Using the starter numbers $2, 1, 4$ and $6$ you can get the largest total at the top of the pyramid if you place the largest numbers in the middle:
$1, 4, 6, 2$
$1, 6, 4, 2$
$2, 4, 6, 1$
$2, 6, 4, 1$
all produce a total of $33$.
Using the starter numbers $2, 1, 4$ and $6$ you can get the smallest total at the top of the pyramid if you place the smallest numbers in the middle - that produces a total of 19.
Justification: with $A, B, C$ and $D$ in the bottom row you end up with
$A + 3B + 3C + D$ at the bottom.
With $5$ tiers you can get the largest total at the top of the pyramid if you place the largest number in the middle and the smallest numbers on the outside - there are $4$ possibilities altogether:
$1, 3, 5, 4, 2$
$1, 4, 5, 3, 2$
$2, 3, 5, 4, 1$
$2, 4, 5, 3, 1$
With $5$ tiers you can get the smallest total at the top of the pyramid if you place the smallest number in the middle and the largest numbers on the outside - there are $4$ possibilities altogether.

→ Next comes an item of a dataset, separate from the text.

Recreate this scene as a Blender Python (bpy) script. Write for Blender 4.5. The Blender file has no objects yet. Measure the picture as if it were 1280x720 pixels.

Justification: with $A, B, C, D$ and $E$ in the bottom row you end up with
$A + 4B + 6C + 4D + E$ at the bottom.
With $6$ tiers you can get the largest total at the top of the pyramid if you place the largest numbers in the middle and the smallest numbers on the outside - there are $8$ possibilities altogether:
$1, 3, 5, 6, 4, 2$
$1,3, 6, 5, 4, 2$
$1, 4, 5, 6, 3, 2$
$1, 4, 6, 5, 3, 2$
$2, 3, 5, 6, 4, 1$
$2, 3, 6, 5, 4, 1$
$2, 4, 5, 6, 3, 1$
$2, 4, 6, 5, 3, 1$
With $6$ tiers you can get the smallest total at the top of the pyramid if you place the smallest numbers in the middle and the largest numbers on the outside - there are $8$ possibilities altogether.
Justification: with $A, B, C, D, E$ and $F$ in the bottom row you end up with
$A + 5B + 10C + 10D + 5E + F$ at the bottom.